Kerja sama dengan orang Jakarta itu tidak berjalan sampai satu tahun. Karena pandangan yang berbeda akhirnya kerja sama tidak dilanjutkan. Tapi, ia tidak langsung menutup cabangnya di Jakarta.

Potensi yang sangat besar menjadi pertimbangannya ia tetap membuka warung soto di daerah Kebayoran. Sampai akhirnya dia sempat mengontrak rumah lalu membeli tanah dan dibangunnya rumah makan Soto Ayam Ambengan Pak Sadi (Asli) keduanya.

“Yang dulunya hanya sebuah warung. Sekarang rumah makan Soto Ayam Ambengan Pak Sadi (Asli) baik di Surabaya maupun di Jakarta berbentuk bangunan tiga lantai. Ia juga mempersilakan karyawannya untuk tinggal di lantai dua dan tiga.

Sadi sendiri saat ini hanya bertugas mengawasi karyawan. Dia tidak lagi turun ke dapur untuk memasak, atau menjadi kasir menerima uang pelanggan seperti awal ia lakukan.

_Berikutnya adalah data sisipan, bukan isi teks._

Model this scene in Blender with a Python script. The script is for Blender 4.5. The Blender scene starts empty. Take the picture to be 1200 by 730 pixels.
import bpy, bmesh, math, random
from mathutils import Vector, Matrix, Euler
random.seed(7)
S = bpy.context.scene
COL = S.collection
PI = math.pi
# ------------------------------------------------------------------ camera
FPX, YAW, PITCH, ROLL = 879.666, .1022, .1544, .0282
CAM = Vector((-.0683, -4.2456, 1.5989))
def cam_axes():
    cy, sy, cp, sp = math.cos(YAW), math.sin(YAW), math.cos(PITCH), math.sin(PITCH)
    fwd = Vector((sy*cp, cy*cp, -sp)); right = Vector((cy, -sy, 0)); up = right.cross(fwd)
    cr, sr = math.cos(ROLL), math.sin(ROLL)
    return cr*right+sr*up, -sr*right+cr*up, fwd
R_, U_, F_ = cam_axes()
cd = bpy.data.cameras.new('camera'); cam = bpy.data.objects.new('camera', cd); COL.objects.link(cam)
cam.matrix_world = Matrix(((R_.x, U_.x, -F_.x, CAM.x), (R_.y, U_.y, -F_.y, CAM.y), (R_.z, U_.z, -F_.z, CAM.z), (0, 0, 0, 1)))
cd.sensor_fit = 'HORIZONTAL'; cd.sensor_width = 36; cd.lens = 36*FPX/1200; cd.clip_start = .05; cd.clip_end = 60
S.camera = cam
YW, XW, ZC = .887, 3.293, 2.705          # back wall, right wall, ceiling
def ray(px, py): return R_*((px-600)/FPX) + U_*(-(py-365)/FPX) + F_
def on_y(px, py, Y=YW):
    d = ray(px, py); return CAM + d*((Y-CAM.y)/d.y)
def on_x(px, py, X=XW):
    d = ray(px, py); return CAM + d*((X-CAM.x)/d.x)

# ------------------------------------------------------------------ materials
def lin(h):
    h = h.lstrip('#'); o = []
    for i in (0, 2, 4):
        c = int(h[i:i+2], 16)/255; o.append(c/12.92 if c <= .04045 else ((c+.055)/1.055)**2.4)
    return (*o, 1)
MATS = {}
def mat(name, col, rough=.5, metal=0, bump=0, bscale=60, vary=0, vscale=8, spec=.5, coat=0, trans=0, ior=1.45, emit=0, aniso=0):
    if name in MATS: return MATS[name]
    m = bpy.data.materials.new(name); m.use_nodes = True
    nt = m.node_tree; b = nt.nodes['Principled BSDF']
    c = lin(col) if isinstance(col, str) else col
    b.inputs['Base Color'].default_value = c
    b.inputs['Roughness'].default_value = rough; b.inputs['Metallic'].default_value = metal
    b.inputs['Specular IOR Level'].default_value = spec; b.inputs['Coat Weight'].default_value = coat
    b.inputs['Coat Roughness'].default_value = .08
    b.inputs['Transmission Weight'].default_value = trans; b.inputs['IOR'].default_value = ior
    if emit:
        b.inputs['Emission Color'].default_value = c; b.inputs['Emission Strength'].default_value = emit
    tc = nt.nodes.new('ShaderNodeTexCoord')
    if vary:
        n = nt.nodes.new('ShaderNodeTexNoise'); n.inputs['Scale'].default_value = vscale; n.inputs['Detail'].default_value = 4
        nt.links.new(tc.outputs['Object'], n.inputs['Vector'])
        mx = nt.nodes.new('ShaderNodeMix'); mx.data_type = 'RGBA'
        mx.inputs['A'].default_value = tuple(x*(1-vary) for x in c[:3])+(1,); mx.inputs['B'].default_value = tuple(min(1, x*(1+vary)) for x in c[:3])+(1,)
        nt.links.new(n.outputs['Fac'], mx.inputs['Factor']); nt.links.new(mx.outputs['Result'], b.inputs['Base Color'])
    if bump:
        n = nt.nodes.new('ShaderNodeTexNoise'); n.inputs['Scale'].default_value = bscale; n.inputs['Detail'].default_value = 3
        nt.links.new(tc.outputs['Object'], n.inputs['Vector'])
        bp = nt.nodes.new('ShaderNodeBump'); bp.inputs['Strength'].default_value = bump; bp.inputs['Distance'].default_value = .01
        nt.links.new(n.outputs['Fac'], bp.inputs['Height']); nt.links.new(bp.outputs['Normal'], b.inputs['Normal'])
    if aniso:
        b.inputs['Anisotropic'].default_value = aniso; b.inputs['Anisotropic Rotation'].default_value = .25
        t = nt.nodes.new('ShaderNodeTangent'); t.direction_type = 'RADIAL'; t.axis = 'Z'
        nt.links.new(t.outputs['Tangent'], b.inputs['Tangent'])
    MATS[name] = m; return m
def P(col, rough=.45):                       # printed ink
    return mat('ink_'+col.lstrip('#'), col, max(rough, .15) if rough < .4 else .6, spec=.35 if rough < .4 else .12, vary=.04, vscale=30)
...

Tidak heran puluhan tahun berdiri, banyak pelanggan setianya yang bahkan hingga anaknya dan cucunya menjadi pelanggannya kembali. Dulu satu porsi hanya seharga Rp 250 sampai Rp 28.000.

“Ya dulu, awal mula saya hanya memotong ayam lima ekor saja untuk soto. Sekarang untuk Surabaya saja satu harinya sekitar 100 ekor ayam dipotong,” bebernya.

Kegigihan dan tidak menyerah untuk mencoba menjadi kunci suksesnya. Tawaran untuk membuka cabang terus berdatangan. Permintaan franchise kerap ia terima.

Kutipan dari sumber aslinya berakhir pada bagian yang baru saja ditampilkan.